— begin —
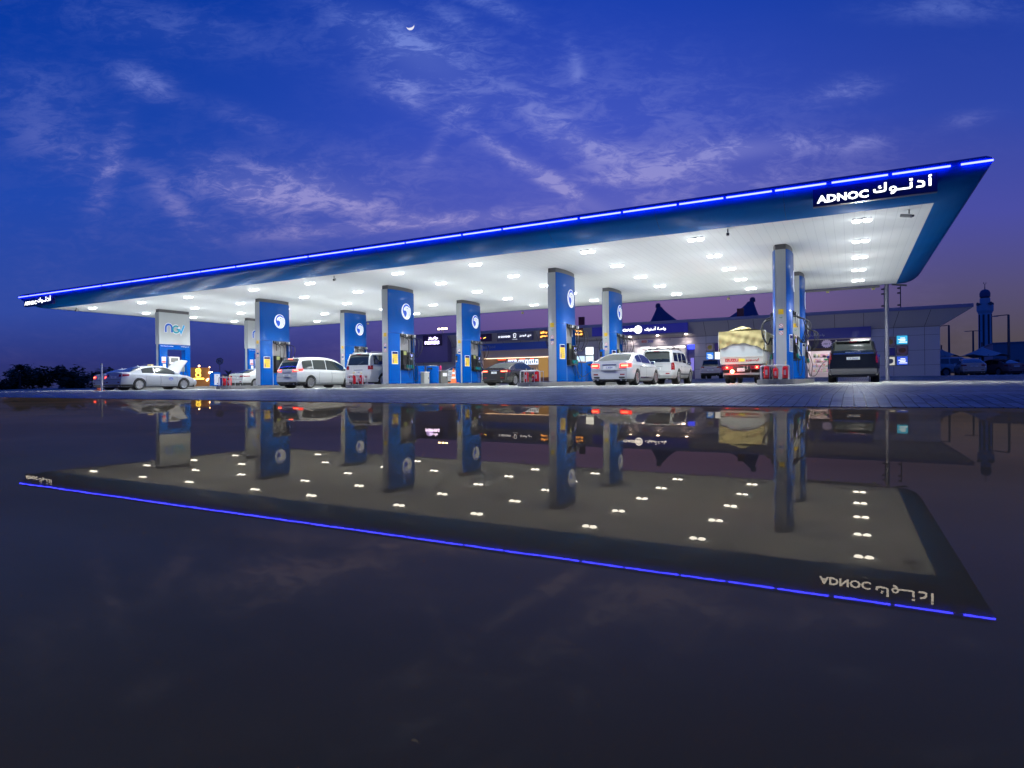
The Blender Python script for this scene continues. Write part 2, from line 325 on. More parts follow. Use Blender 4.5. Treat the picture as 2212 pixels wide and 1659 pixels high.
# refine the shoreline with small irregularities
sh2 = []
for a, b in zip(shore[:-1], shore[1:]):
    k = max(2, int((b - a).length / .35))
    for i in range(k):
        t = i / k; p = a.lerp(b, t); sh2.append(Vector((p.x, p.y + random.uniform(-.006, .006))))
sh2.append(shore[-1])
def gz(x, y):
    t = min(1, max(0, (y - 22) / 9)) * min(1, max(0, (x + 64) / 12)); return .3 * t * t * (3 - 2 * t)
def build_ground():
    mb = MB()
    # paved sheet: fan of strips from the shoreline away to the far ground
    ys = [0]
    far = []
    cols = []
    L = sh2[:]
    ext = [Vector((-900, 700))] + []
    left = [Vector((sh2[0].x - 900, sh2[0].y + 420))]; right = [Vector((sh2[-1].x + 900, sh2[-1].y - 420))]
    line = left + L + right
    rows = []; low = []
    levels = [None, -12, -6, 0, 6, 12, 18, 20, 22, 24, 26, 28, 29.5, 31, 35, 45, 70, 120, 250, 900]
    for p in line:
        col = []
        d = Vector((p.x - CAM.x, p.y - CAM.y)); cxl = d.x * E1.x + d.y * E2.x; cyl = d.x * E1.y + d.y * E2.y
        wz = min(-.012, CAM.z - .225 - .00651 * cxl - .00244 * cyl) if abs(cxl) < 60 else -.03
        for f in (0, .1, .3, .6, 1): y = p.y + 1.6 * f; k = f * f * (3 - 2 * f); col.append((p.x, y, (wz + .006) * (1 - k)))
        for q, lv in enumerate(levels[1:]): y = max(p.y + 1.6 + .4 * (q + 1), lv) if p.y < 400 else p.y + 1.6 + .4 * q + max(0, lv - 400); col.append((p.x, y, gz(p.x, y)))
        low.append(col[0])
        rows.append(col)
    mb.grid(rows)
    # edge lip down to the water
    a = low; b = [(x, y, -.2) for x, y, _ in low]
    mb.grid([a, b])
    o = mb.build('forecourt_paving', PAVER); tag(o, kind='structure')
    z = lambda x, y: CAM.z - .225 - .00651 * x - .00244 * y
    quad = [(-17.5, 18.4), (14, -3.0), (14, -14), (-24, -14)]
    # dark still water in front, slightly out of level like the slab it lies on
    P = []
    shc = []
    for p in sh2:
        d = Vector((p.x - CAM.x, p.y - CAM.y)); shc.append((d.x * E1.x + d.y * E2.x, d.x * E1.y + d.y * E2.y))
    for x, y in shc: P.append((*camxy(x, y), z(x, y)))
    for x, y in [(14, -14), (-24, -14), (shc[0][0] - 6, shc[0][1] - 6)]: P.append((*camxy(x, y), z(x, y)))
    mb = MB(); mb.add(P, [tuple(range(len(P)))]); w = mb.build('standing_water', WATER)
    if w.data.polygons[0].normal.z < 0: w.data.flip_normals()
    tag(w, kind='structure')
    mb = MB(); mb.add([(-2000, -2000, -.21), (2000, -2000, -.21), (2000, 2000, -.21), (-2000, 2000, -.21)], [(0, 1, 2, 3)])
    o = mb.build('ground', mat('far_ground', (.05, .048, .045), .8, var=.3, vscale=.2)); tag(o, kind='structure')
build_ground()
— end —
▸ **TASK DESCRIPTION**: Give the data above again in full and unchanged, skipping the pictures.

▸ **TASK ANSWER**:
The Blender Python script for this scene continues. Write part 2, from line 325 on. More parts follow. Use Blender 4.5. Treat the picture as 2212 pixels wide and 1659 pixels high.
# refine the shoreline with small irregularities
sh2 = []
for a, b in zip(shore[:-1], shore[1:]):
    k = max(2, int((b - a).length / .35))
    for i in range(k):
        t = i / k; p = a.lerp(b, t); sh2.append(Vector((p.x, p.y + random.uniform(-.006, .006))))
sh2.append(shore[-1])
def gz(x, y):
    t = min(1, max(0, (y - 22) / 9)) * min(1, max(0, (x + 64) / 12)); return .3 * t * t * (3 - 2 * t)
def build_ground():
    mb = MB()
    # paved sheet: fan of strips from the shoreline away to the far ground
    ys = [0]
    far = []
    cols = []
    L = sh2[:]
    ext = [Vector((-900, 700))] + []
    left = [Vector((sh2[0].x - 900, sh2[0].y + 420))]; right = [Vector((sh2[-1].x + 900, sh2[-1].y - 420))]
    line = left + L + right
    rows = []; low = []
    levels = [None, -12, -6, 0, 6, 12, 18, 20, 22, 24, 26, 28, 29.5, 31, 35, 45, 70, 120, 250, 900]
    for p in line:
        col = []
        d = Vector((p.x - CAM.x, p.y - CAM.y)); cxl = d.x * E1.x + d.y * E2.x; cyl = d.x * E1.y + d.y * E2.y
        wz = min(-.012, CAM.z - .225 - .00651 * cxl - .00244 * cyl) if abs(cxl) < 60 else -.03
        for f in (0, .1, .3, .6, 1): y = p.y + 1.6 * f; k = f * f * (3 - 2 * f); col.append((p.x, y, (wz + .006) * (1 - k)))
        for q, lv in enumerate(levels[1:]): y = max(p.y + 1.6 + .4 * (q + 1), lv) if p.y < 400 else p.y + 1.6 + .4 * q + max(0, lv - 400); col.append((p.x, y, gz(p.x, y)))
        low.append(col[0])
        rows.append(col)
    mb.grid(rows)
    # edge lip down to the water
    a = low; b = [(x, y, -.2) for x, y, _ in low]
    mb.grid([a, b])
    o = mb.build('forecourt_paving', PAVER); tag(o, kind='structure')
    z = lambda x, y: CAM.z - .225 - .00651 * x - .00244 * y
    quad = [(-17.5, 18.4), (14, -3.0), (14, -14), (-24, -14)]
    # dark still water in front, slightly out of level like the slab it lies on
    P = []
    shc = []
    for p in sh2:
        d = Vector((p.x - CAM.x, p.y - CAM.y)); shc.append((d.x * E1.x + d.y * E2.x, d.x * E1.y + d.y * E2.y))
    for x, y in shc: P.append((*camxy(x, y), z(x, y)))
    for x, y in [(14, -14), (-24, -14), (shc[0][0] - 6, shc[0][1] - 6)]: P.append((*camxy(x, y), z(x, y)))
    mb = MB(); mb.add(P, [tuple(range(len(P)))]); w = mb.build('standing_water', WATER)
    if w.data.polygons[0].normal.z < 0: w.data.flip_normals()
    tag(w, kind='structure')
    mb = MB(); mb.add([(-2000, -2000, -.21), (2000, -2000, -.21), (2000, 2000, -.21), (-2000, 2000, -.21)], [(0, 1, 2, 3)])
    o = mb.build('ground', mat('far_ground', (.05, .048, .045), .8, var=.3, vscale=.2)); tag(o, kind='structure')
build_ground()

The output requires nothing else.